= DO THIS =
Print the listing from its top line through the line containing "ch.box(cx0 - .02, cx1 + .02, cy0, cy1, cz0", nothing more, and leave out the pictures.

### MATERIAL FOR THE TASK ###

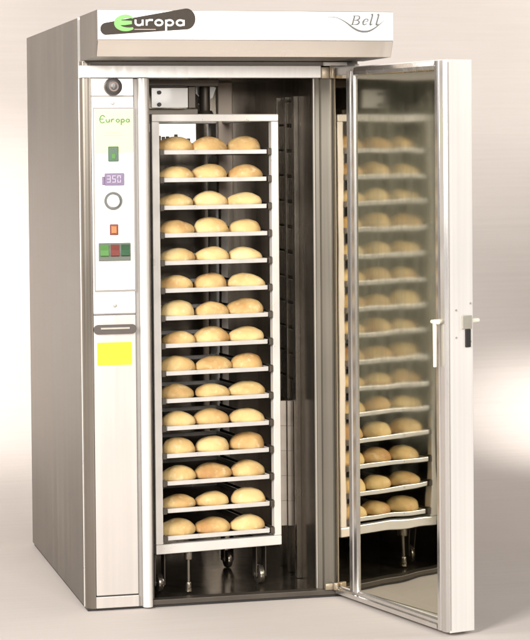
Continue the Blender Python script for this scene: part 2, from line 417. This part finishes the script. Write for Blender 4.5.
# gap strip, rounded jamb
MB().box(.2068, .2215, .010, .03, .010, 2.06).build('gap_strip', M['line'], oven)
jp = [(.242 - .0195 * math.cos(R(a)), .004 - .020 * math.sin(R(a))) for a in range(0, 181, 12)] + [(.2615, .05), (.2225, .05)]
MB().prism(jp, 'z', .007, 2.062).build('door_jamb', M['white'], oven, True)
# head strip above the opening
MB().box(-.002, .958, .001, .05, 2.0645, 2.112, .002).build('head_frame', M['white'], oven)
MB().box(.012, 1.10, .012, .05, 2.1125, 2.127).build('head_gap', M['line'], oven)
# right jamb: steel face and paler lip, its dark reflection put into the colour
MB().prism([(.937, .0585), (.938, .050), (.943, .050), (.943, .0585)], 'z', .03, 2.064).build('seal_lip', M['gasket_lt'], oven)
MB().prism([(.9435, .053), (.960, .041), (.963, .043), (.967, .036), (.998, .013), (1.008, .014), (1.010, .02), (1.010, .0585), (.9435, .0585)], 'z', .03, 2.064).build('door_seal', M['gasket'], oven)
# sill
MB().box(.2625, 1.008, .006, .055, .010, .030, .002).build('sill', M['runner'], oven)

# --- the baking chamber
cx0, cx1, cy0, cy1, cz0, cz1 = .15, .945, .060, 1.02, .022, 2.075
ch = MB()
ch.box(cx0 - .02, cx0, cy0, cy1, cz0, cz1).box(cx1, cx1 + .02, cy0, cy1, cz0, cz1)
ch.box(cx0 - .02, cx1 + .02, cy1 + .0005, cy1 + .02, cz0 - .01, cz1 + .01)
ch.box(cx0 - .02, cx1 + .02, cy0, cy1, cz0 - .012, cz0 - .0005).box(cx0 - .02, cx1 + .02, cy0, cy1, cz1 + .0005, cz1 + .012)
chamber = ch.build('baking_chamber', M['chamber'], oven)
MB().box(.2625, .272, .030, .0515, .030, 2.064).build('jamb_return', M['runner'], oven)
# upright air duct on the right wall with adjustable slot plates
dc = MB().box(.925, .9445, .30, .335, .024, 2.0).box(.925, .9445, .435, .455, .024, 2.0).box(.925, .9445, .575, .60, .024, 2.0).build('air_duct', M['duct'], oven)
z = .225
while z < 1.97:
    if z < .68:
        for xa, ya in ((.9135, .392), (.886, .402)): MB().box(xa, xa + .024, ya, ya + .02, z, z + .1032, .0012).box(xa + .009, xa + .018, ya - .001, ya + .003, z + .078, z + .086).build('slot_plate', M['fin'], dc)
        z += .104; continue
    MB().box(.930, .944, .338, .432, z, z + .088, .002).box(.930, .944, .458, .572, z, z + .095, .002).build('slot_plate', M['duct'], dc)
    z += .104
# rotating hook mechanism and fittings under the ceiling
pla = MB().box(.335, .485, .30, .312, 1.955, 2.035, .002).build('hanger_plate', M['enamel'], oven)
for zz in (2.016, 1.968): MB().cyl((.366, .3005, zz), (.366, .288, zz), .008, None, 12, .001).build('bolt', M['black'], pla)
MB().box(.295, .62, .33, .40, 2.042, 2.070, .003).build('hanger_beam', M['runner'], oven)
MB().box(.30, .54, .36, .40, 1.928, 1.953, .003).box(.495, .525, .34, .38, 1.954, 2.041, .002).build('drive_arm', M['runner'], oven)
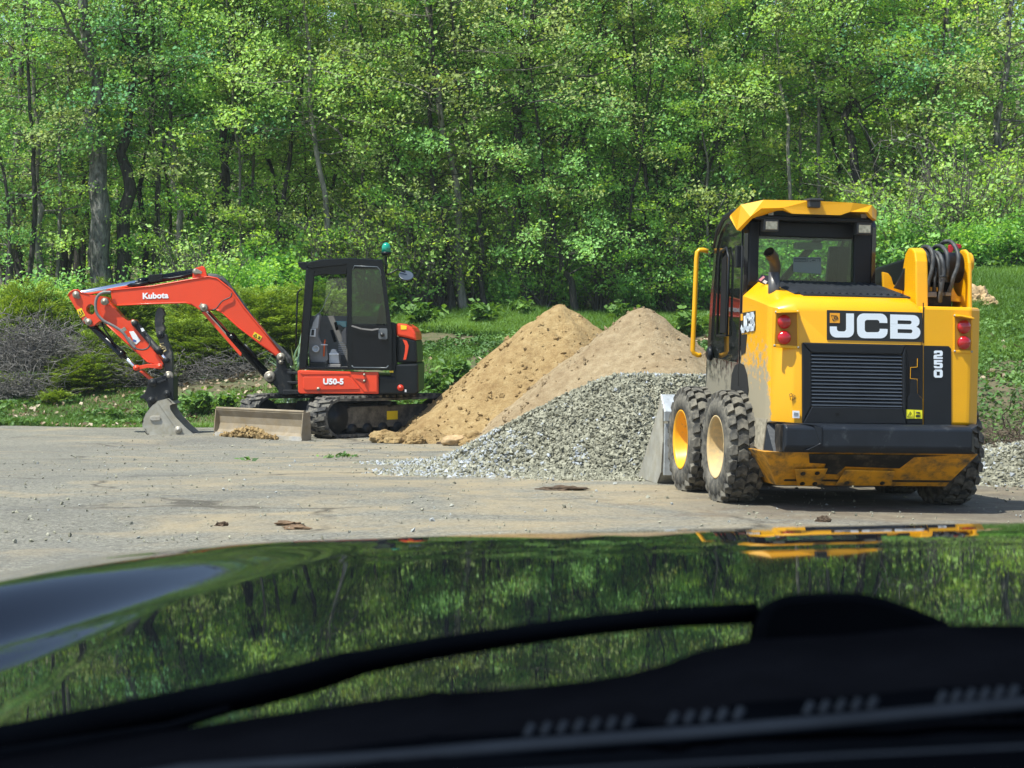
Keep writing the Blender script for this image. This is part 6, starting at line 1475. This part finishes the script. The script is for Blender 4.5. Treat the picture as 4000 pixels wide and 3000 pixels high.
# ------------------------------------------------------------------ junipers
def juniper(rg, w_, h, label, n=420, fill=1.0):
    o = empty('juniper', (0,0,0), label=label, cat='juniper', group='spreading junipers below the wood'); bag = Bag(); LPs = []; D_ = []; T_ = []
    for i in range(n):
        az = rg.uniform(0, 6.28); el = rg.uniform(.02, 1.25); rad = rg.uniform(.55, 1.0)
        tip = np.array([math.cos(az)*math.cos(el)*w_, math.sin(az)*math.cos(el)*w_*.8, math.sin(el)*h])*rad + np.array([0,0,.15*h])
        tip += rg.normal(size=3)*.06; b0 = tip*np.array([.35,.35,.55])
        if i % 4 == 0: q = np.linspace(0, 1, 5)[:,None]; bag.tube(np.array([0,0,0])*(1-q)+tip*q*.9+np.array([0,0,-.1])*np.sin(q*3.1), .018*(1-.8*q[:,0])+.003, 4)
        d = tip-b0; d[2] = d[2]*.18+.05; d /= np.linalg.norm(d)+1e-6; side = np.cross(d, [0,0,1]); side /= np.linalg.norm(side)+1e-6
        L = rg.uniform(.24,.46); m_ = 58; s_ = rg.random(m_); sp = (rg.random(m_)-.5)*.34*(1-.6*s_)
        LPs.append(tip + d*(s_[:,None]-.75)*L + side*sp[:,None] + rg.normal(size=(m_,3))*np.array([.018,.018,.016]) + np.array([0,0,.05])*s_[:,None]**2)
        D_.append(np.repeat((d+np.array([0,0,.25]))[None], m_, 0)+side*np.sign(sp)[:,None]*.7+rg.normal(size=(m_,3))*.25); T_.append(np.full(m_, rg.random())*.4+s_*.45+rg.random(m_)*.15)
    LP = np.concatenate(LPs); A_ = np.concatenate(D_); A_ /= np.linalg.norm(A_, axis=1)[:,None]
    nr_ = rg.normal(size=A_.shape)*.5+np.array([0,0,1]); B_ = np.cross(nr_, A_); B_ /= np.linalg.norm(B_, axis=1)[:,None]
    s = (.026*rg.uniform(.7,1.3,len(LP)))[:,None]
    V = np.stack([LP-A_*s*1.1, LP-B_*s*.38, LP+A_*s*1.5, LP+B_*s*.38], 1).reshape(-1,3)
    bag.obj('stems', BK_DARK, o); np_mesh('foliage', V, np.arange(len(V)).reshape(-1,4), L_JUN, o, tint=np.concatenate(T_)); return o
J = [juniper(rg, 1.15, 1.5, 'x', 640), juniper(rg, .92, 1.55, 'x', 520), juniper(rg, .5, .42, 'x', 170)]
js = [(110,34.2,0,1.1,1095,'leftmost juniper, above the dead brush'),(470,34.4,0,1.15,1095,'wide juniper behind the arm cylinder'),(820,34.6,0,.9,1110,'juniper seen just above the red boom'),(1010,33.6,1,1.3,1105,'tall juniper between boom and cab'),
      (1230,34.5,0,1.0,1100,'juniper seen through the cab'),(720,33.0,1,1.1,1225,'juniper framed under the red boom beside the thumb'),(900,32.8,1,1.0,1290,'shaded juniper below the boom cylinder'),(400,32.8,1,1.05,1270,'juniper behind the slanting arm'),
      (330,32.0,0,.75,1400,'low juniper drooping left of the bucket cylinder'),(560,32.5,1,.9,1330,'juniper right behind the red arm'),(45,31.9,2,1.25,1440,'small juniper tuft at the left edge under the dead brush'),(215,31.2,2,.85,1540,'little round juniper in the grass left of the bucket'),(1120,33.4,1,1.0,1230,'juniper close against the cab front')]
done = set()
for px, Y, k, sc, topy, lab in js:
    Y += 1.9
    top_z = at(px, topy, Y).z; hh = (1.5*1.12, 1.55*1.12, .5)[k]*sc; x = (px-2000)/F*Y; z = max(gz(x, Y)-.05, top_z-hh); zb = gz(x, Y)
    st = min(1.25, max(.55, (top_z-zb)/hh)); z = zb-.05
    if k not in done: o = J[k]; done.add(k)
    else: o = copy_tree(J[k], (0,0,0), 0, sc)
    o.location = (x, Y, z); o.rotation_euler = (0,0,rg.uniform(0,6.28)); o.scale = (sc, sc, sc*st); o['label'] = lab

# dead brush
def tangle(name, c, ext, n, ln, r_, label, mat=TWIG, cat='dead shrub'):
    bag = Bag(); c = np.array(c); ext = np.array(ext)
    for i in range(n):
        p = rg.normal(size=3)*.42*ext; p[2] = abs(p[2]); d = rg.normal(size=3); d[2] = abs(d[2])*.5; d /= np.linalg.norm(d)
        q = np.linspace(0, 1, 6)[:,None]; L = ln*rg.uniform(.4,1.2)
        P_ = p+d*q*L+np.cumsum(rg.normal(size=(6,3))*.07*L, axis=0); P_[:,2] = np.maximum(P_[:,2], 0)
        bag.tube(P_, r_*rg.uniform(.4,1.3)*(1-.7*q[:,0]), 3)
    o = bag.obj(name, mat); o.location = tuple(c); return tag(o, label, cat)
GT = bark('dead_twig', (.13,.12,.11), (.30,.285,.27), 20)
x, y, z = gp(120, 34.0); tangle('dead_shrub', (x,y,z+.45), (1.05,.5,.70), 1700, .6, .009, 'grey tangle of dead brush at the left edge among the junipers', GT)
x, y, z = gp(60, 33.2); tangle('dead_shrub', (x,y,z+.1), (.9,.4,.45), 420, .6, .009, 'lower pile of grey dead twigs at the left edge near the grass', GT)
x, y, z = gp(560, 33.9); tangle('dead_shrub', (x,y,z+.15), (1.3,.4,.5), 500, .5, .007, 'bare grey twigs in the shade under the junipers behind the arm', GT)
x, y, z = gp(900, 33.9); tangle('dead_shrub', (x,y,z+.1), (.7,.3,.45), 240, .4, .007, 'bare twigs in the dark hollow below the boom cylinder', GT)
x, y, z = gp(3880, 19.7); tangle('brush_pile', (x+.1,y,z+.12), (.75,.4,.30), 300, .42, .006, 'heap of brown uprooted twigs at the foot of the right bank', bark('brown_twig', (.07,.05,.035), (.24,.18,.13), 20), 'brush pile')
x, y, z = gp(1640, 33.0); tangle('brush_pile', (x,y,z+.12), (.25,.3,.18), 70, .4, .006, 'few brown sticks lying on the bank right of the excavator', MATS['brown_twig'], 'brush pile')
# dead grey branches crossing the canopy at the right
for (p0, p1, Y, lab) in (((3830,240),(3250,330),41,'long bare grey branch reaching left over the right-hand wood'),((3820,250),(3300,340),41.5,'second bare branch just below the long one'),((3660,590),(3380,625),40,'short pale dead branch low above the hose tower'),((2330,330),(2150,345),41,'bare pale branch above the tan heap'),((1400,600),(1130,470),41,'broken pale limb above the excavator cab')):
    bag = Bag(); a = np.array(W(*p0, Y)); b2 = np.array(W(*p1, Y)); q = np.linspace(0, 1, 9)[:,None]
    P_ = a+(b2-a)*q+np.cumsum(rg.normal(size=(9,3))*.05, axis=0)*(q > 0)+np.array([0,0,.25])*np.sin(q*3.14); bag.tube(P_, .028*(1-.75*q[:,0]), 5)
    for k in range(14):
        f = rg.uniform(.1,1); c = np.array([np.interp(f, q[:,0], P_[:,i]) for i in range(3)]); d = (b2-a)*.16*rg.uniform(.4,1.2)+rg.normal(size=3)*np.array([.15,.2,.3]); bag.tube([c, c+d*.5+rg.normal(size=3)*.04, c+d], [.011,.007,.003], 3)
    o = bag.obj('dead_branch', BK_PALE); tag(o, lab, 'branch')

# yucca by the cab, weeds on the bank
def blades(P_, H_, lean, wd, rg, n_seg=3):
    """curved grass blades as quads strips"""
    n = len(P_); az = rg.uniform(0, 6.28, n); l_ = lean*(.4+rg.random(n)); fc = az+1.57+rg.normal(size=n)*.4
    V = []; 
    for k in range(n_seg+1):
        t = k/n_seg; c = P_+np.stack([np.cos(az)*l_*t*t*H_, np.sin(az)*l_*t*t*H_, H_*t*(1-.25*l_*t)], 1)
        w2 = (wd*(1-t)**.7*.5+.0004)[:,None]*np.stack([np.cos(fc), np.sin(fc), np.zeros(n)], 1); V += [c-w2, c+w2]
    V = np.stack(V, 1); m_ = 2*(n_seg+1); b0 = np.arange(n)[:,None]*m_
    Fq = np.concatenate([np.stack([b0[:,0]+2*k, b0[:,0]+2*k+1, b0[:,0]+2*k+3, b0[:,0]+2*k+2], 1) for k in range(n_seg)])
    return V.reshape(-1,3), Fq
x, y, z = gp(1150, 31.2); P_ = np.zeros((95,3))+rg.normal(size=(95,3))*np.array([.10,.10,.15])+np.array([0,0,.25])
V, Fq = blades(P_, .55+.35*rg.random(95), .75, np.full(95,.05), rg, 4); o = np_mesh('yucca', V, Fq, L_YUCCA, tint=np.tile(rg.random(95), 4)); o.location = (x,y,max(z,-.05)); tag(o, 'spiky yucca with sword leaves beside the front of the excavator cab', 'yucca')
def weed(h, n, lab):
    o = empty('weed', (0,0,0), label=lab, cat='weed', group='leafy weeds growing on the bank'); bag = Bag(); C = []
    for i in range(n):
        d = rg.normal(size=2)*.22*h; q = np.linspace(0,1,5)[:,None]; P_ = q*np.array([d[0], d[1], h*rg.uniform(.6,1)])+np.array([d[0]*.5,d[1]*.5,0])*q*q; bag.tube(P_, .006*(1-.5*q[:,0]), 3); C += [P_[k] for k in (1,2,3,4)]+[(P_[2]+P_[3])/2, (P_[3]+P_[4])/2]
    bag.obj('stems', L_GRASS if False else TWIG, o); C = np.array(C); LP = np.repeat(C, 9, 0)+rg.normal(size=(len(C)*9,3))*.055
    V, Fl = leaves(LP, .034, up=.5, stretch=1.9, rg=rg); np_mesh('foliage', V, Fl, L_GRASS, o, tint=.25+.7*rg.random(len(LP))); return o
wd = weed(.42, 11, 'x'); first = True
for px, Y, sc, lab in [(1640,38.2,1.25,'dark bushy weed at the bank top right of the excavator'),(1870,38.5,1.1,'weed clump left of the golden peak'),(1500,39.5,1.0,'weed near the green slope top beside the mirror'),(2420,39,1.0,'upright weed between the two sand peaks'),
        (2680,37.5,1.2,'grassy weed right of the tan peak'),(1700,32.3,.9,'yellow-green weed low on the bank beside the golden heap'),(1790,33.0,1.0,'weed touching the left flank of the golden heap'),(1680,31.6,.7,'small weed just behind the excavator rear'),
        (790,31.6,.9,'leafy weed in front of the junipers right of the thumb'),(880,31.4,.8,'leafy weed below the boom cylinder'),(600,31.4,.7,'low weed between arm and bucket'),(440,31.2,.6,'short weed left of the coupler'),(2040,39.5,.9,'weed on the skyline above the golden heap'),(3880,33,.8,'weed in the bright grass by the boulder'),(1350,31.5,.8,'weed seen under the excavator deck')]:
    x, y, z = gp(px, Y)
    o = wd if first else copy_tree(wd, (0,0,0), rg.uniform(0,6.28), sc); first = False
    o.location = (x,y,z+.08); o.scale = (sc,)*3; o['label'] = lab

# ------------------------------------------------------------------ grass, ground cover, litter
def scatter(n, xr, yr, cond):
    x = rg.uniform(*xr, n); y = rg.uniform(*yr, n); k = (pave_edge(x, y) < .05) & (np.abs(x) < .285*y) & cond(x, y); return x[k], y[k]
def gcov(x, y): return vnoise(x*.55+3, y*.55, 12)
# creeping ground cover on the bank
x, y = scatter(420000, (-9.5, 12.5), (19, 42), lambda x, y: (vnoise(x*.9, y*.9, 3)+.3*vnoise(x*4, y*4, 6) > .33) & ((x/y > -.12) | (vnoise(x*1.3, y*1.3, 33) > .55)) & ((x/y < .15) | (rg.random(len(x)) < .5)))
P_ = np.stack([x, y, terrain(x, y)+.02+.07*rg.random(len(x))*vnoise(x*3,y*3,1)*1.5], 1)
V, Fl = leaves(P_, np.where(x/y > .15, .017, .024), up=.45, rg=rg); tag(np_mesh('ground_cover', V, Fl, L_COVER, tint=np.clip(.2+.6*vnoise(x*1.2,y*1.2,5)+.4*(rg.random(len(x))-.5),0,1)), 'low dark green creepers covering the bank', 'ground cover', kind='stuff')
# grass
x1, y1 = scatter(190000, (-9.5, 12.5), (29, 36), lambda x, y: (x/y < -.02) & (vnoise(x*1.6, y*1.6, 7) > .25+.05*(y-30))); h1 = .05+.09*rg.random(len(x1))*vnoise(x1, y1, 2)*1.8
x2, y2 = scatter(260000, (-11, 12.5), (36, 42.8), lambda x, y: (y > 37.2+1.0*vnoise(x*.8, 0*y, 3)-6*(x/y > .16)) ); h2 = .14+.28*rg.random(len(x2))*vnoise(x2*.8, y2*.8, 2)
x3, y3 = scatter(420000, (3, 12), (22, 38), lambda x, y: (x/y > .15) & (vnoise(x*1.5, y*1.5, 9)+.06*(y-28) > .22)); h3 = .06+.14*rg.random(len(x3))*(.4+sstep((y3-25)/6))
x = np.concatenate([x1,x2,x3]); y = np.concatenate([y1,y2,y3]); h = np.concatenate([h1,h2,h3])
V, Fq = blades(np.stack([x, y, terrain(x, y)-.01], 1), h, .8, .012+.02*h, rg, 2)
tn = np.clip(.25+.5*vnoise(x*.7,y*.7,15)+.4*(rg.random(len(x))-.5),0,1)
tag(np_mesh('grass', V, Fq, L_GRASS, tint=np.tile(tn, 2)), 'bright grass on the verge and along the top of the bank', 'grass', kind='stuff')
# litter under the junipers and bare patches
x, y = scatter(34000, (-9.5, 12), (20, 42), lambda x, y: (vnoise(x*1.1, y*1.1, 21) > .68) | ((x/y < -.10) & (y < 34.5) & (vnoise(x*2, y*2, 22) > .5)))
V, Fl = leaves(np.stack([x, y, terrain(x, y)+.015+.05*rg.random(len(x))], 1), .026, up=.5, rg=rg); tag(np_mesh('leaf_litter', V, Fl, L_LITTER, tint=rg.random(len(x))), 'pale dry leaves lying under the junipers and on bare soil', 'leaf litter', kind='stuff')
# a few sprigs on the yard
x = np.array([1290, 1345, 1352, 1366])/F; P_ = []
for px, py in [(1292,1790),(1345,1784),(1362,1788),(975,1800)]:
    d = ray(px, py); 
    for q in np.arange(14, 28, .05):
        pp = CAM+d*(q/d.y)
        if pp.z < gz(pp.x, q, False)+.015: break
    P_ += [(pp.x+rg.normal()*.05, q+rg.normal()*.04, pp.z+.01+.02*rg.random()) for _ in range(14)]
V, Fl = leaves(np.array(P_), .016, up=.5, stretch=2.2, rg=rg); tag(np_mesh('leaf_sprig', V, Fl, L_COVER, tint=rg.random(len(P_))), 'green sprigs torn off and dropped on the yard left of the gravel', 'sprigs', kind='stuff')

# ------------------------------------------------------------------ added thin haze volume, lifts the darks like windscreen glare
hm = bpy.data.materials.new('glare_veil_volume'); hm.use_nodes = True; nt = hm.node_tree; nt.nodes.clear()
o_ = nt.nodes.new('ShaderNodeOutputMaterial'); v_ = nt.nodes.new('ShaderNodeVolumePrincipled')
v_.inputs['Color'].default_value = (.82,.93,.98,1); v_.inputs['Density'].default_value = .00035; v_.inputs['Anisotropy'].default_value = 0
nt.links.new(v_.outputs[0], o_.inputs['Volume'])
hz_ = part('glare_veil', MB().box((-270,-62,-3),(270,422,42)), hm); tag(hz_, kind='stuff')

###

= COMPLETED TASK =
Continue the Blender Python script for this scene: part 2, from line 417. This part finishes the script. Write for Blender 4.5.
# gap strip, rounded jamb
MB().box(.2068, .2215, .010, .03, .010, 2.06).build('gap_strip', M['line'], oven)
jp = [(.242 - .0195 * math.cos(R(a)), .004 - .020 * math.sin(R(a))) for a in range(0, 181, 12)] + [(.2615, .05), (.2225, .05)]
MB().prism(jp, 'z', .007, 2.062).build('door_jamb', M['white'], oven, True)
# head strip above the opening
MB().box(-.002, .958, .001, .05, 2.0645, 2.112, .002).build('head_frame', M['white'], oven)
MB().box(.012, 1.10, .012, .05, 2.1125, 2.127).build('head_gap', M['line'], oven)
# right jamb: steel face and paler lip, its dark reflection put into the colour
MB().prism([(.937, .0585), (.938, .050), (.943, .050), (.943, .0585)], 'z', .03, 2.064).build('seal_lip', M['gasket_lt'], oven)
MB().prism([(.9435, .053), (.960, .041), (.963, .043), (.967, .036), (.998, .013), (1.008, .014), (1.010, .02), (1.010, .0585), (.9435, .0585)], 'z', .03, 2.064).build('door_seal', M['gasket'], oven)
# sill
MB().box(.2625, 1.008, .006, .055, .010, .030, .002).build('sill', M['runner'], oven)

# --- the baking chamber
cx0, cx1, cy0, cy1, cz0, cz1 = .15, .945, .060, 1.02, .022, 2.075
ch = MB()
ch.box(cx0 - .02, cx0, cy0, cy1, cz0, cz1).box(cx1, cx1 + .02, cy0, cy1, cz0, cz1)
ch.box(cx0 - .02, cx1 + .02, cy1 + .0005, cy1 + .02, cz0 - .01, cz1 + .01)
ch.box(cx0 - .02, cx1 + .02, cy0, cy1, cz0 - .012, cz0 - .0005).box(cx0 - .02, cx1 + .02, cy0, cy1, cz1 + .0005, cz1 + .012)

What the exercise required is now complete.